Given information>
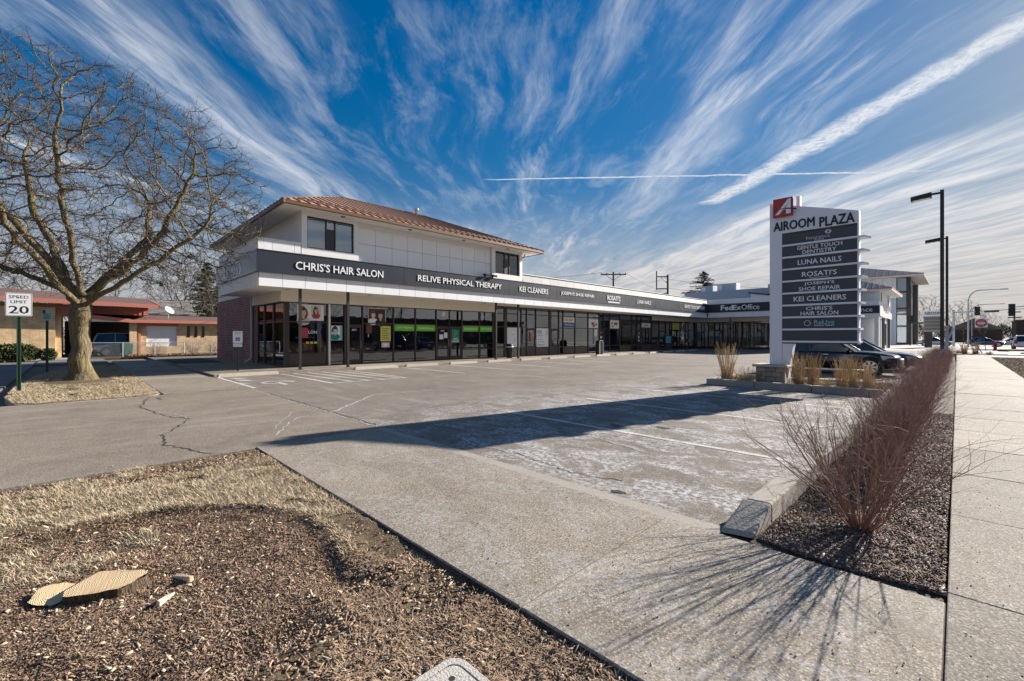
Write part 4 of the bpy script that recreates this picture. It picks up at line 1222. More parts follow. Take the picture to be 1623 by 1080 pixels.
# ---- glass fronts
class Front:
    """a run of glazing; facing '+X' (runs along Y at x=fix) or '-Y' (runs along X at y=fix)"""
    def __init__(self, parent, facing, fix, base=0.09):
        self.p, self.f, self.x, self.base = parent, facing, fix, base; self.glass = 'glass_shop'
    def box(self, s0, s1, z0, z1, d0, d1):
        if self.f == '+X': return MB().box(self.x + d0, self.x + d1, s0, s1, z0, z1)
        return MB().box(s0, s1, self.x - d1, self.x - d0, z0, z1)
    def at(self, s, z, d):
        return (self.x + d, s, z) if self.f == '+X' else (s, self.x - d, z)
    def mullion(self, s, z1, w_=0.07, m='brown_frame'):
        self.box(s - w_ / 2, s + w_ / 2, self.base, z1, -0.06, 0.055).build('mullion', m, self.p)
    def bay(self, s0, s1, rails, kinds, w_=0.035, m='brown_frame'):
        """rails: z levels; kinds per cell: g glass, p solid panel, b blind behind glass"""
        a, b = s0 + w_, s1 - w_
        for z in rails:
            self.box(a, b, z - 0.028, z + 0.028, -0.05, 0.045).build('glazing_bar', m, self.p)
        for z0, z1, k in zip(rails, rails[1:], kinds):
            z0, z1 = z0 + 0.028, z1 - 0.028
            if k == 'p':
                self.box(a, b, z0, z1, -0.02, 0.0).build('spandrel_panel', 'brown_panel', self.p)
            else:
                self.box(a, b, z0, z1, -0.006, 0.0).build('pane', self.glass, self.p)
                if k == 'b':
                    self.blind(a, b, z0, z1)
                if k == 'w':
                    self.box(a, b, z0, z1, -0.09, -0.08).build('window_film', 'blind', self.p)
                if k == 'c':
                    self.box(a, b, z0, z1, -0.09, -0.08).build('window_film', 'blind_grey', self.p)
    def blind(self, a, b, z0, z1):
        mb = MB(); s = a
        while s < b - 0.03:
            e = min(s + 0.085, b)
            if self.f == '+X':
                mb.quad((self.x - 0.12, s, z0), (self.x - 0.10, e, z0), (self.x - 0.10, e, z1), (self.x - 0.12, s, z1))
            else:
                mb.quad((s, self.x + 0.12, z0), (e, self.x + 0.10, z0), (e, self.x + 0.10, z1), (s, self.x + 0.12, z1))
            s += 0.092
        mb.build('vertical_blind', 'blind', self.p)
    def door(self, s0, s1, top, head, number=None, hinge=0, kick=0.25, panel=False):
        a, b = s0 + 0.035, s1 - 0.035
        self.box(a, b, top, top + 0.06, -0.05, 0.045).build('glazing_bar', 'brown_frame', self.p)
        self.box(a, b, top + 0.06, head, -0.006, 0.0).build('pane', self.glass, self.p)
        self.box(a, b, head, head + 0.05, -0.05, 0.045).build('glazing_bar', 'brown_frame', self.p)
        d = self.box(a, a + 0.09, self.base, top - 0.005, -0.03, 0.02)
        for q in (self.box(b - 0.09, b, self.base, top - 0.005, -0.03, 0.02), self.box(a + 0.09, b - 0.09, self.base, self.base + kick, -0.03, 0.02), self.box(a + 0.09, b - 0.09, top - 0.11, top - 0.005, -0.03, 0.02)):
            i = len(d.v); d.v += q.v; d.f += [tuple(k + i for k in f_) for f_ in q.f]
        d = d.build('door', 'brown_frame', self.p)
        self.box(a + 0.09, b - 0.09, self.base + kick, top - 0.11, -0.010, -0.004).build('pane', self.glass, d)
        hs = (a + 0.045) if hinge else (b - 0.045)
        MB().tube([self.at(hs, 0.95, 0.02), self.at(hs, 0.95, 0.07), self.at(hs, 1.35, 0.07), self.at(hs, 1.35, 0.02)], 0.013, 6).build('door_handle', 'steel', d)
        if number:
            text(d, number, self.f, self.at((a + b) / 2, top - 0.22, 0.004), 'letter_white', height=0.10, bold=0.01, ext=0.003, name='door_number')
    def sheet(self, s0, s1, z0, z1, m, name='poster', d=0.006, th=0.004, parent=None):
        return self.box(s0, s1, z0, z1, d, d + th).build(name, m, parent or self.p)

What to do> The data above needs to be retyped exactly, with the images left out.

Solution to the problem>
Write part 4 of the bpy script that recreates this picture. It picks up at line 1222. More parts follow. Take the picture to be 1623 by 1080 pixels.
# ---- glass fronts
class Front:
    """a run of glazing; facing '+X' (runs along Y at x=fix) or '-Y' (runs along X at y=fix)"""
    def __init__(self, parent, facing, fix, base=0.09):
        self.p, self.f, self.x, self.base = parent, facing, fix, base; self.glass = 'glass_shop'
    def box(self, s0, s1, z0, z1, d0, d1):
        if self.f == '+X': return MB().box(self.x + d0, self.x + d1, s0, s1, z0, z1)
        return MB().box(s0, s1, self.x - d1, self.x - d0, z0, z1)
    def at(self, s, z, d):
        return (self.x + d, s, z) if self.f == '+X' else (s, self.x - d, z)
    def mullion(self, s, z1, w_=0.07, m='brown_frame'):
        self.box(s - w_ / 2, s + w_ / 2, self.base, z1, -0.06, 0.055).build('mullion', m, self.p)
    def bay(self, s0, s1, rails, kinds, w_=0.035, m='brown_frame'):
        """rails: z levels; kinds per cell: g glass, p solid panel, b blind behind glass"""
        a, b = s0 + w_, s1 - w_
        for z in rails:
            self.box(a, b, z - 0.028, z + 0.028, -0.05, 0.045).build('glazing_bar', m, self.p)
        for z0, z1, k in zip(rails, rails[1:], kinds):
            z0, z1 = z0 + 0.028, z1 - 0.028
            if k == 'p':
                self.box(a, b, z0, z1, -0.02, 0.0).build('spandrel_panel', 'brown_panel', self.p)
            else:
                self.box(a, b, z0, z1, -0.006, 0.0).build('pane', self.glass, self.p)
                if k == 'b':
                    self.blind(a, b, z0, z1)
                if k == 'w':
                    self.box(a, b, z0, z1, -0.09, -0.08).build('window_film', 'blind', self.p)
                if k == 'c':
                    self.box(a, b, z0, z1, -0.09, -0.08).build('window_film', 'blind_grey', self.p)
    def blind(self, a, b, z0, z1):
        mb = MB(); s = a
        while s < b - 0.03:
            e = min(s + 0.085, b)
            if self.f == '+X':
                mb.quad((self.x - 0.12, s, z0), (self.x - 0.10, e, z0), (self.x - 0.10, e, z1), (self.x - 0.12, s, z1))
            else:
                mb.quad((s, self.x + 0.12, z0), (e, self.x + 0.10, z0), (e, self.x + 0.10, z1), (s, self.x + 0.12, z1))
            s += 0.092
        mb.build('vertical_blind', 'blind', self.p)
    def door(self, s0, s1, top, head, number=None, hinge=0, kick=0.25, panel=False):
        a, b = s0 + 0.035, s1 - 0.035
        self.box(a, b, top, top + 0.06, -0.05, 0.045).build('glazing_bar', 'brown_frame', self.p)
        self.box(a, b, top + 0.06, head, -0.006, 0.0).build('pane', self.glass, self.p)
        self.box(a, b, head, head + 0.05, -0.05, 0.045).build('glazing_bar', 'brown_frame', self.p)
        d = self.box(a, a + 0.09, self.base, top - 0.005, -0.03, 0.02)
        for q in (self.box(b - 0.09, b, self.base, top - 0.005, -0.03, 0.02), self.box(a + 0.09, b - 0.09, self.base, self.base + kick, -0.03, 0.02), self.box(a + 0.09, b - 0.09, top - 0.11, top - 0.005, -0.03, 0.02)):
            i = len(d.v); d.v += q.v; d.f += [tuple(k + i for k in f_) for f_ in q.f]
        d = d.build('door', 'brown_frame', self.p)
        self.box(a + 0.09, b - 0.09, self.base + kick, top - 0.11, -0.010, -0.004).build('pane', self.glass, d)
        hs = (a + 0.045) if hinge else (b - 0.045)
        MB().tube([self.at(hs, 0.95, 0.02), self.at(hs, 0.95, 0.07), self.at(hs, 1.35, 0.07), self.at(hs, 1.35, 0.02)], 0.013, 6).build('door_handle', 'steel', d)
        if number:
            text(d, number, self.f, self.at((a + b) / 2, top - 0.22, 0.004), 'letter_white', height=0.10, bold=0.01, ext=0.003, name='door_number')
    def sheet(self, s0, s1, z0, z1, m, name='poster', d=0.006, th=0.004, parent=None):
        return self.box(s0, s1, z0, z1, d, d + th).build(name, m, parent or self.p)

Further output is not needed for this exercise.